**PROMPT**
Leave out all pictures and return, exactly as written, the lines from the line containing "Build this scene" to the line containing "bg.inputs['Strength'].default_value = 77.0", both ends kept.

**LISTED ENTRIES**
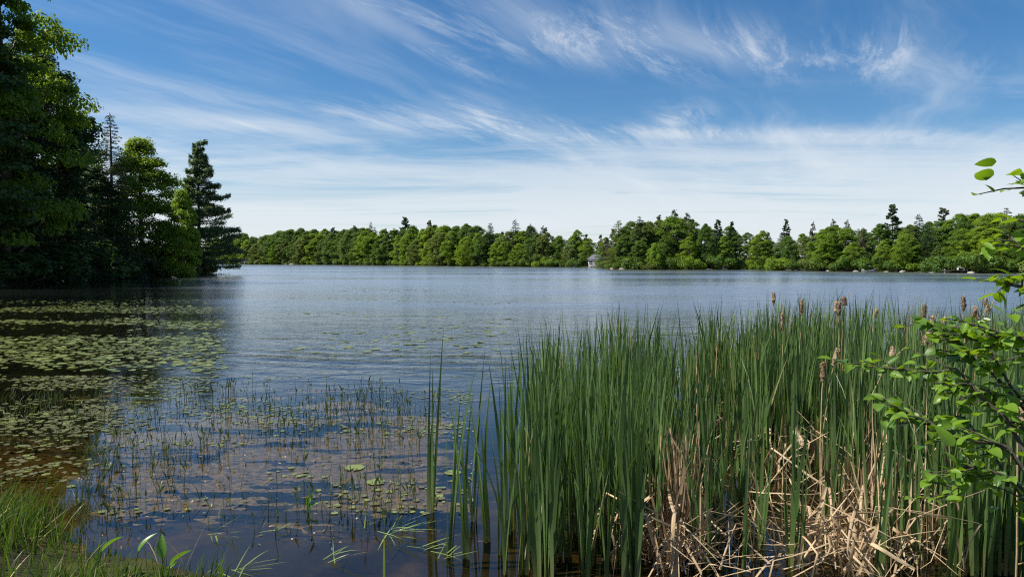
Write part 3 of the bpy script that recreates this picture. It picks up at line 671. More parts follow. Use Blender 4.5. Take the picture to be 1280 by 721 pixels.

--

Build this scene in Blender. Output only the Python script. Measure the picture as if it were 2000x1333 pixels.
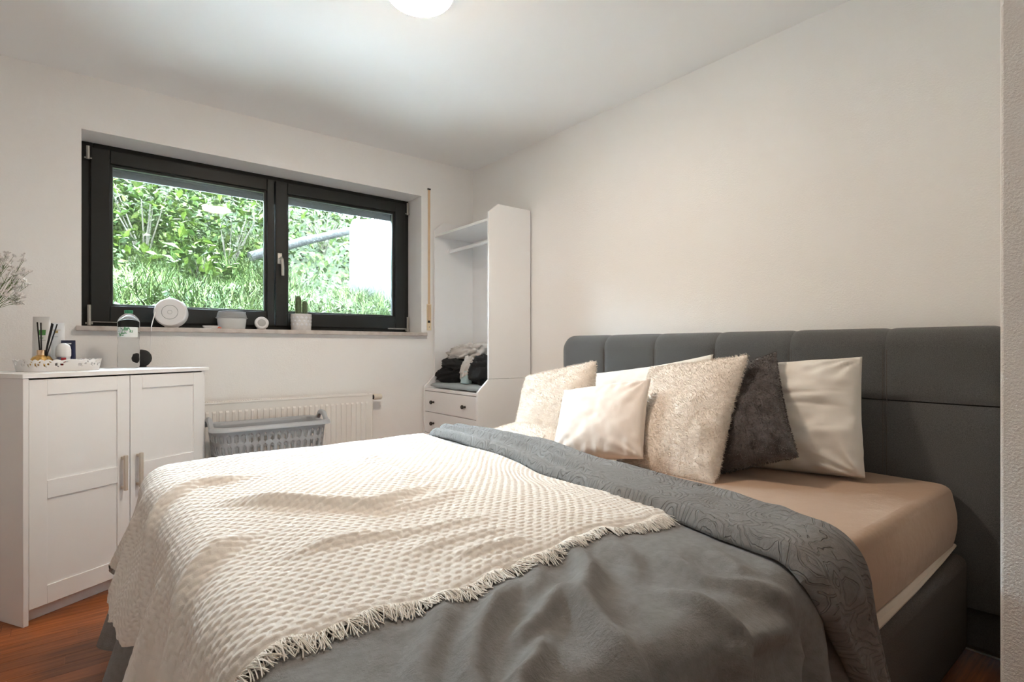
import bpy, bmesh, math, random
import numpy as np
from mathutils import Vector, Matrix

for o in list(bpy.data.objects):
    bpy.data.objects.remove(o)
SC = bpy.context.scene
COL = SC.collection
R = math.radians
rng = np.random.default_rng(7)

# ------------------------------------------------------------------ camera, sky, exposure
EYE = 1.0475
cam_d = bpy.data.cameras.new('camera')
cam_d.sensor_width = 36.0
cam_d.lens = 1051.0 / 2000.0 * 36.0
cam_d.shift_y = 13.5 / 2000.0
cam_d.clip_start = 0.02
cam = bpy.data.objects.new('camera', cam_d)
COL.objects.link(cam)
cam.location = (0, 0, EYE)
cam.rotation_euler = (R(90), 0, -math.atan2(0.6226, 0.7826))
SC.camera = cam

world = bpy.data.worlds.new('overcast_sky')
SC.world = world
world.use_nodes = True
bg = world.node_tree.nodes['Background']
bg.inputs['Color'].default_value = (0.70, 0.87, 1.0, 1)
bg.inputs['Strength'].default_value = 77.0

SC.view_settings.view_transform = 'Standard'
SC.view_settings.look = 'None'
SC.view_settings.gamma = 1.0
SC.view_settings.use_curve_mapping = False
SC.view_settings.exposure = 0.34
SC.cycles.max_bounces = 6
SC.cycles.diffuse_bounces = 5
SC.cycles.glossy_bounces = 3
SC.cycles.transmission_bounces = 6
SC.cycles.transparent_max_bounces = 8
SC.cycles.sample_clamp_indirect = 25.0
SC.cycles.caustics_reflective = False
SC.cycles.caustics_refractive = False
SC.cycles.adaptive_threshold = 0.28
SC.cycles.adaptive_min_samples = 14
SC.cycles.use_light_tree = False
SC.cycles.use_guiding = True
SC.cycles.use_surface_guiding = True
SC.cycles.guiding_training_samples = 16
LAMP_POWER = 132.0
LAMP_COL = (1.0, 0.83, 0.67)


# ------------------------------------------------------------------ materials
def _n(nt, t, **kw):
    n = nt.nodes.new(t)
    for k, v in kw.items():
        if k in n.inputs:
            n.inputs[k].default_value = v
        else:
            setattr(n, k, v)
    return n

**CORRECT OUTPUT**
Build this scene in Blender. Output only the Python script. Measure the picture as if it were 2000x1333 pixels.
import bpy, bmesh, math, random
import numpy as np
from mathutils import Vector, Matrix

for o in list(bpy.data.objects):
    bpy.data.objects.remove(o)
SC = bpy.context.scene
COL = SC.collection
R = math.radians
rng = np.random.default_rng(7)

# ------------------------------------------------------------------ camera, sky, exposure
EYE = 1.0475
cam_d = bpy.data.cameras.new('camera')
cam_d.sensor_width = 36.0
cam_d.lens = 1051.0 / 2000.0 * 36.0
cam_d.shift_y = 13.5 / 2000.0
cam_d.clip_start = 0.02
cam = bpy.data.objects.new('camera', cam_d)
COL.objects.link(cam)
cam.location = (0, 0, EYE)
cam.rotation_euler = (R(90), 0, -math.atan2(0.6226, 0.7826))
SC.camera = cam

world = bpy.data.worlds.new('overcast_sky')
SC.world = world
world.use_nodes = True
bg = world.node_tree.nodes['Background']
bg.inputs['Color'].default_value = (0.70, 0.87, 1.0, 1)
bg.inputs['Strength'].default_value = 77.0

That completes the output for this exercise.